Saro Hovhannessian et al., Appellants,
v
Alice Yetemian et al., Respondents.

—[*1] Warren S. Hecht, Forest Hills, N.Y., for appellants.

Steven E. Rosenfeld, P.C., New York, N.Y. (Isaiah Juste of counsel), for respondents.

In an action for a partition and an accounting, the plaintiffs appeal, as limited by their brief, from stated portions of a judgment of the Supreme Court, Queens County (Joseph G. Golia, J.), entered July 21, 2009, which, inter alia, upon an order entered May 5, 2009, granting the defendants' cross motion to confirm a referee's report, is in favor of the defendants and against them in the principal sum of $18,697.05.

Ordered that the judgment is affirmed insofar as appealed from, with costs.

In this partition action, a referee was appointed to hear and report with respect to an accounting of the rents collected, expenses paid, interests of creditors, and the parties' contributions and withdrawals from the subject property. After a hearing, the Referee, based upon the conflicting testimony of the parties, found that the plaintiffs were entitled to the sum of $3,500 for renovations of the basement, but were not responsible for the renovations of certain other apartments in the building. The Referee further found that the defendants were entitled to compensation of the sum of $100 per week for the services of the defendant Manuel Yetemian in acting as building manager and superintendent. These determinations, which were confirmed by the Supreme Court, are supported by the evidence in the record.

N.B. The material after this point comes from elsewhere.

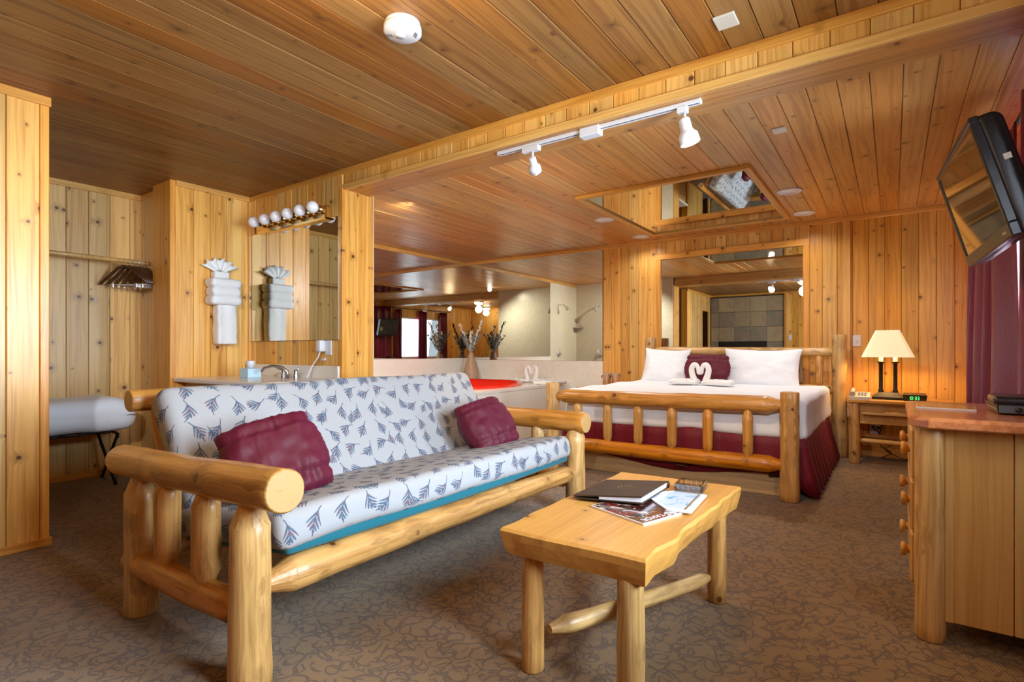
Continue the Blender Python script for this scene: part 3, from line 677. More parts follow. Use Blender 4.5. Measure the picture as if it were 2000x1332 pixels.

The Referee's determination not to award any reimbursement for personal property, on the ground that such a determination would be beyond the scope of the authority granted to the Referee pursuant to the order of reference, was proper (see First Data Merchant Servs. Corp. v One Solution Corp., 14 AD3d 534, 535 [2005]).

The parties' remaining contentions are without merit. Fisher, J.P., Lott, Austin and Sgroi, JJ., concur.